# Written problem:
Only the lines from the one containing "RD+0.013, 'horizontal_section', M_duct_dull, 20)" through the one containing "RD+0.017, 'gore_seam', M_duct, 1)" are wanted. Give them again exactly, both ends included.

Items listed in a dataset:
--- Start ---

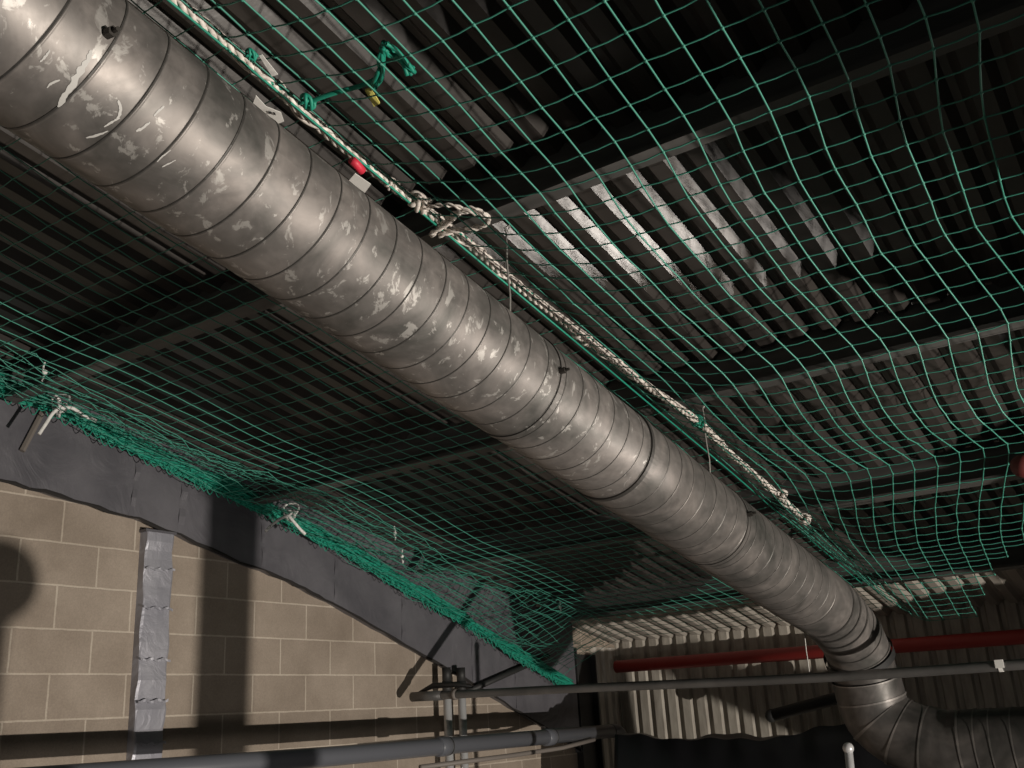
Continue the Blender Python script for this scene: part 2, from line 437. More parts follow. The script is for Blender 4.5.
# joint collars
def ring(s0, s1, r, name, m_, k=64):
    b = MB(); pr = [(s0, r-0.006), (s0, r), (s1, r), (s1, r-0.006)]
    b.grid(lambda i, j: sn(XD + pr[i][1]*math.cos(2*math.pi*j/k), pr[i][0], ND + pr[i][1]*math.sin(2*math.pi*j/k)), 4, k+1)
    return b.build(name, m_, duct)
for c_ in (2.43, 3.98):
    ring(c_-0.014, c_+0.014, RD+0.003, 'joint_collar', M_duct)
    if c_ > 1: ring(c_-0.016, c_-0.013, RD+0.004, 'collar_bead', M_seam); ring(c_+0.013, c_+0.016, RD+0.004, 'collar_bead', M_seam)
ring(3.052, 3.072, RD+0.007, 'joint_collar', M_seam); ring(3.075, 3.11, RD+0.004, 'joint_collar', M_duct)
# dark helical seam line laid in the groove
b = MB(); pts = []
for q in range(int((5.1+0.8)/SP)*36):
    a = 2*math.pi*q/36; s_ = -0.8 + (seam_off+0.8) % SP + SP*q/36 + 0.003
    pts.append(sn(XD + (RD-0.0012)*math.cos(a), s_, ND + (RD-0.0012)*math.sin(a)))
b.tube(pts, 0.0028, 5); b.build('spiral_seam', M_seam, duct)
# screw bolts with tape tabs
def bolt(s_, ang, sc_=1.0):
    a = R(ang); c = sn(XD + (RD+0.012)*math.cos(a), s_, ND + (RD+0.012)*math.sin(a)); nrm = (c - sn(XD, s_, ND)).normalized()
    b = MB(); b.tube([c - nrm*0.012, c + nrm*0.012*sc_], 0.013*sc_, 6); b.tube([c + nrm*0.012*sc_, c + nrm*0.030*sc_], 0.006*sc_, 6)
    b.build('bolt', M_bolt, duct)
bolt(0.70, -10, 0.9); bolt(2.41, 0, 0.8); bolt(3.97, 5, 0.9)

# lower bend of the duct: gored elbows, straight drop, elbow to the right
S_END = 5.15
P_start = sn(XD, S_END, ND)
ctrl = [P_start, sn(XD, 5.55, ND), Vector((XD, 6.10, 0.36)), Vector((XD, 6.26, 0.19)), Vector((XD+0.005, 6.31, 0.02)), Vector((XD+0.03, 6.33, -0.10)),
        Vector((XD+0.15, 6.34, -0.205)), Vector((XD+0.36, 6.34, -0.27)), Vector((XD+0.6, 6.34, -0.285)), Vector((0.9, 6.34, -0.285))]
ax = smooth_path(ctrl, 10)
# cumulative length
cum = [0]
for i in range(1, len(ax)): cum.append(cum[-1] + (ax[i]-ax[i-1]).length)
def axis_at(d):
    for i in range(1, len(ax)):
        if cum[i] >= d:
            t = (d-cum[i-1])/max(1e-9, cum[i]-cum[i-1]); return ax[i-1].lerp(ax[i], t)
    return ax[-1]
def bend_tube(d0, d1, r, name, m_, steps, bead=True, k=56):
    b = MB(); rows = []
    for i in range(steps+1):
        d = d0 + (d1-d0)*i/steps; rows.append((d, r))
    pts = [axis_at(d) for d, _ in rows]; n0 = len(b.v)
    t0 = axis_at(d0+0.02) - axis_at(max(0, d0-0.02)); up = Vector((1, 0, 0.05))
    for i, (d, rr) in enumerate(rows):
        t = (axis_at(min(cum[-1], d+0.03)) - axis_at(max(0, d-0.03))).normalized()
        u = Vector((0, 1, 0.2)) if abs(t.x) > 0.7 else Vector((1, 0, 0))
        u = (Vector((0.6, 0.9, 0.1)) if 0.3 < abs(t.x) <= 0.7 else u)
        u = (u - t*u.dot(t)).normalized()
        rows[i] = (pts[i], t, rr)
    # transport frame
    u = rows[0][1].orthogonal().normalized()
    for (p, t, rr) in rows:
        u = (u - t*u.dot(t)).normalized(); w_ = t.cross(u)
        for j in range(k):
            a = 2*math.pi*j/k; b.v.append(p + (u*math.cos(a)+w_*math.sin(a))*rr)
    for i in range(len(rows)-1):
        for j in range(k):
            a = n0+i*k+j; c = n0+i*k+(j+1)%k; b.f.append((a, c, c+k, a+k))
    return b.build(name, m_, duct, smooth=True)
total = cum[-1]
edges = [0.0, 0.28, 0.40, 0.52, 0.64, 0.78, 0.92, 1.10, 1.22, 1.34, 1.47, 1.62, 1.85]
for a_, c_ in zip(edges[:-1], edges[1:]):
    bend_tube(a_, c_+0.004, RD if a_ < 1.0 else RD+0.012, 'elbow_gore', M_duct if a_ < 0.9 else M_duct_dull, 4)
    bend_tube(c_-0.006, c_+0.006, RD+(0.006 if c_ < 1.05 else 0.016), 'gore_seam', M_seam if a_ < 0.5 else M_duct, 2)
bend_tube(0.93, 0.985, RD+0.018, 'rubber_band', M_band, 3)
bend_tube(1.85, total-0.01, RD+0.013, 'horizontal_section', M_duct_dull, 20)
for d in (1.93, 2.01, 2.12, 2.25, 2.38, 2.5, 2.62): bend_tube(d, d+0.008, RD+0.017, 'gore_seam', M_duct, 1)

# ---------------------------------------------------------------- hanger wires
def wire(p, q, label):
    b = MB(); p = Vector(p); q = Vector(q); pts = [p.lerp(q, t/6) + Vector((0.003*math.sin(t*2), 0, 0)) for t in range(7)]
    b.tube(pts, 0.0035, 6)
    # hook turned round the flange at the top
    b.tube([p + Vector((0.0, 0, 0)), p + Vector((0.012, 0.01, 0.012)), p + Vector((0.0, 0.03, 0.018)), p + Vector((-0.01, 0.03, 0.0))], 0.003, 5)
    tag(b.build('hanger_wire', M_wire, origin=q), label, 'wire', 'wires hanging the duct from the roof')
wire((-1.727, 2.655, roof_z(2.66)-0.215), (-1.727, 2.655, 1.045+0.185+0.03), 'thin hanger wire dropping from the purlin to the duct beside the upper rope')
wire((-1.73, 4.275, roof_z(4.28)-0.215), (-1.73, 4.275, 0.97), 'thin hanger wire from the middle purlin to the duct beyond the joint ring')
wire((-1.885, 5.75, 0.90), (-1.885, 5.75, 0.155), 'thin hanger wire carrying the long scaffold tube near the lower duct bend')

# ---------------------------------------------------------------- nets
def lerp_tab(tab, t):
    if t <= tab[0][0]: return tab[0][1:]
    for i in range(len(tab)-1):
        if tab[i][0] <= t <= tab[i+1][0]:
            u = (t-tab[i][0])/(tab[i+1][0]-tab[i][0]); return tuple(a*(1-u)+b_*u for a, b_ in zip(tab[i][1:], tab[i+1][1:]))
    return tab[-1][1:]
def resample(path, step):
    out = [path[0]]; acc = 0; i = 0; cur = path[0]
    while i < len(path)-1:
        seg = path[i+1]-cur; L_ = seg.length
        if acc + L_ >= step:
            cur = cur + seg*((step-acc)/L_); out.append(cur); acc = 0
        else: acc += L_; i += 1; cur = path[i]
    return out
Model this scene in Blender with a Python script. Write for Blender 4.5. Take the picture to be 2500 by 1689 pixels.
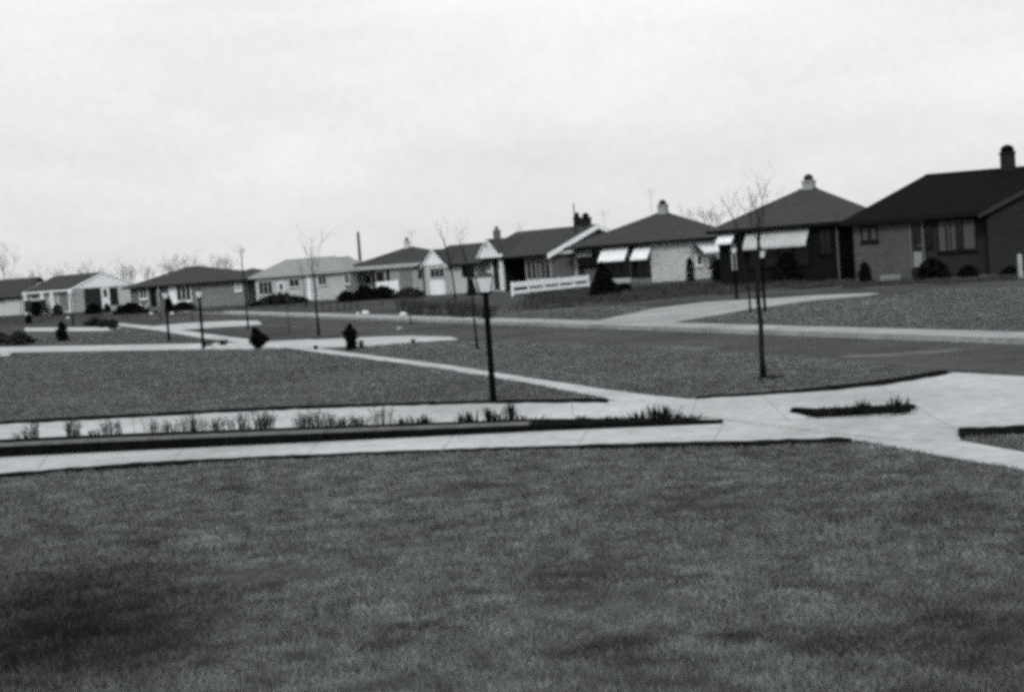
import bpy, math, random
import numpy as np
from mathutils import Vector, Matrix

random.seed(7)
rng = np.random.default_rng(7)
for o in list(bpy.data.objects):
    bpy.data.objects.remove(o)
scene = bpy.context.scene
col = scene.collection

# ------------------------------------------------------------------ camera
FPX, IW, IH = 4000.0, 2500.0, 1689.0          # focal length in photo pixels, photo size
ROLL, PITCH, EYE = math.radians(4.2), math.radians(3.08), 2.2
RM = Matrix.Rotation(math.pi / 2 - PITCH, 3, 'X') @ Matrix.Rotation(-ROLL, 3, 'Z')
cam_data = bpy.data.cameras.new('camera')
cam_data.sensor_fit = 'HORIZONTAL'
cam_data.sensor_width = 36.0
cam_data.lens = 36.0 * FPX / IW
cam_data.clip_start = 0.05
cam_data.clip_end = 9000.0
cam = bpy.data.objects.new('camera', cam_data)
cam.matrix_world = Matrix.Translation((0, 0, EYE)) @ RM.to_4x4()
col.objects.link(cam)
scene.camera = cam

# ------------------------------------------------------------------ sky and sun (thin overcast, spring)
SUN_AZ, SUN_EL = math.radians(-172.0), math.radians(36.0)   # azimuth from +Y towards +X
world = bpy.data.worlds.new('World')
scene.world = world
world.use_nodes = True
nt = world.node_tree
nt.nodes.clear()
wo = nt.nodes.new('ShaderNodeOutputWorld')
bg = nt.nodes.new('ShaderNodeBackground')
bg.inputs['Strength'].default_value = 0.1
sky = nt.nodes.new('ShaderNodeTexSky')
sky.sky_type = 'NISHITA'
sky.sun_disc = False
sky.sun_elevation = SUN_EL
sky.sun_rotation = SUN_AZ
bw = nt.nodes.new('ShaderNodeRGBToBW')
tc = nt.nodes.new('ShaderNodeTexCoord')
mp = nt.nodes.new('ShaderNodeMapping')
mp.inputs['Scale'].default_value = (1.8, 1.8, 6.0)
n1 = nt.nodes.new('ShaderNodeTexNoise')
n1.inputs['Scale'].default_value = 2.3
n1.inputs['Detail'].default_value = 6.0
n1.inputs['Roughness'].default_value = 0.55
n1.inputs['Distortion'].default_value = 0.3
mr = nt.nodes.new('ShaderNodeMapRange')
mr.inputs['From Min'].default_value = 0.28
mr.inputs['From Max'].default_value = 0.66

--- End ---

# Final result:
bend_tube(1.85, total-0.01, RD+0.013, 'horizontal_section', M_duct_dull, 20)
for d in (1.93, 2.01, 2.12, 2.25, 2.38, 2.5, 2.62): bend_tube(d, d+0.008, RD+0.017, 'gore_seam', M_duct, 1)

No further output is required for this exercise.